At certain speeds of rotation of roller mass 1 the frequency of vertical oscillation of axle 3 is such that large amplitudes of motion may be induced in frame 6. It is therefore necessary to provide some damping forces. These are provided in the form of an air cushion 16 which is fitted with an air pressure relief valve 17 set to discharge at a pre-set pressure.

Air cushion 16 is maintained in the inflated condition through an air supply pipe 18. Air at a chosen pressure for inflating the air spring 11 is supplied via pipe 19.

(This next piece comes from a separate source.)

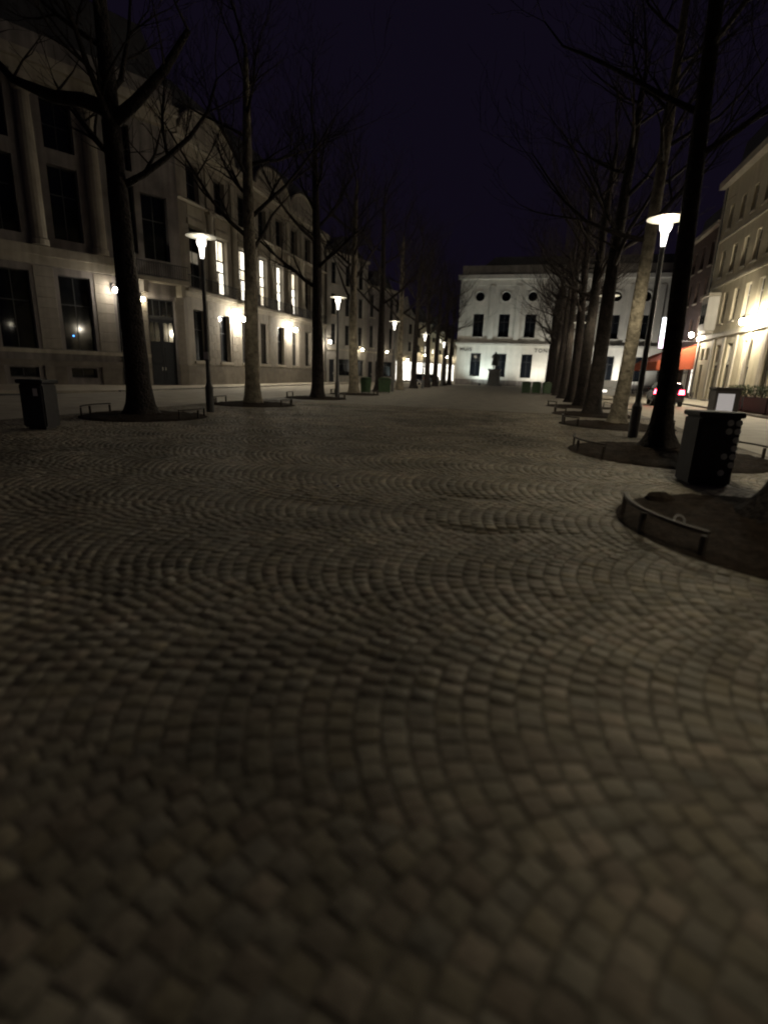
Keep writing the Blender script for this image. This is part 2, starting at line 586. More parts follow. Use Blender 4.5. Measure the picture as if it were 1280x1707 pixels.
def soil_bed(cx, cy, r, seed):
    rnd = random.Random(seed)
    b = MB()
    rings, seg = 12, 60
    b.v.append((0, 0, 0.085))
    for k in range(1, rings+1):
        for i in range(seg):
            a = 2*math.pi*i/seg
            rr = r*k/rings
            h = 0.004 if k == rings else (0.05*(1-(k/rings)**2)+0.03+rnd.uniform(-0.02, 0.03))
            b.v.append((rr*math.cos(a), rr*math.sin(a), h))
    for i in range(seg):
        b.f.append((0, 1+i, 1+(i+1) % seg))
        for k in range(rings-1):
            p, q = 1+k*seg, 1+(k+1)*seg
            b.f.append((p+i, q+i, q+(i+1) % seg, p+(i+1) % seg))
    return struct(b.build('soil_bed', 'soil', None, (cx, cy, 0), smooth=True))
for i, p in enumerate(PITS):
    soil_bed(*p, i)

# ------------------------------------------------------------------ buildings
def wall_mesh(b, Wd, Hh, D, ops, rev):
    """front wall with real openings: y=0 is the face, y grows into the building"""
    xs = sorted({0, Wd, *[o[0] for o in ops], *[o[1] for o in ops]})
    zs = sorted({0, Hh, *[o[2] for o in ops], *[o[3] for o in ops]})
    idx = {}
    def vid(x, y, z):
        k = (round(x, 4), round(y, 4), round(z, 4))
        if k not in idx:
            idx[k] = len(b.v)
            b.v.append((x, y, z))
        return idx[k]
    for i in range(len(xs)-1):
        for j in range(len(zs)-1):
            xm, zm = (xs[i]+xs[i+1])/2, (zs[j]+zs[j+1])/2
            if any(o[0] < xm < o[1] and o[2] < zm < o[3] for o in ops):
                continue
            b.f.append((vid(xs[i], 0, zs[j]), vid(xs[i+1], 0, zs[j]), vid(xs[i+1], 0, zs[j+1]), vid(xs[i], 0, zs[j+1])))
    for x0, x1, z0, z1 in [o[:4] for o in ops]:
        for (a, c) in (((x0, z0), (x0, z1)), ((x0, z1), (x1, z1)), ((x1, z1), (x1, z0)), ((x1, z0), (x0, z0))):
            k = len(b.v)
            b.v += [(a[0], 0, a[1]), (c[0], 0, c[1]), (c[0], rev, c[1]), (a[0], rev, a[1])]
            b.f.append((k, k+1, k+2, k+3))
    k = len(b.v)
    b.v += [(0, 0, 0), (Wd, 0, 0), (Wd, D, 0), (0, D, 0), (0, 0, Hh), (Wd, 0, Hh), (Wd, D, Hh), (0, D, Hh)]
    b.f += [(k, k+4, k+7, k+3), (k+1, k+2, k+6, k+5), (k+3, k+7, k+6, k+2), (k+4, k+5, k+6, k+7)]
    # dark back of the rooms behind the windows
    k = len(b.v)
    b.v += [(0.02, rev+0.4, 0), (Wd-0.02, rev+0.4, 0), (Wd-0.02, rev+0.4, Hh), (0.02, rev+0.4, Hh)]
    b.f.append((k, k+1, k+2, k+3))
    return b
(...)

Whatever vertical motion of the drawbar frame 6 does occur, in spite of the springing mechanism described above, are prevented from producing vertical components of forces at the tractor hitch point 20 by virtue of the whole frame 6 being suspended about axle 3 at its centre of percussion relative to hitch point 20. To enable final trimming of the centre of percussion of the frame, provision is made for ballast in the cylindrical frame member 7 .

Claims

1. A soil compactor comprising a non-circular compacting roller adapted to perform a tamping action when moved over a surface to be compacted and a draw frame for the roller, the roller having an axle performing a translatory oscillating motion during the tamping action, a pair of substantially horizontal crank arms, the extremities of said axle being mounted on the draw frame through said pair of crank arms, by the corresponding ends of said crank arms, said extremities of the axle being journalled and the other corresponding ends of said crank arms being journalled to said frame, a pneumatic suspension system with upper and lower air cushions between the ends of the crank arms to which the roller axle is journalled and said frame, the upper air cushions comprising an air spring and being attached to said ends of said crank arms, the lower air cushions being free of said ends and comprising a buffer against excessive motion of the roller axle relative to said frame, said upper air cushions having air back-up volume means to counteract variation of the spring force with compression of the upper air cushions, the upper and lower air cushions being respectively located substantially above and below said roller axle.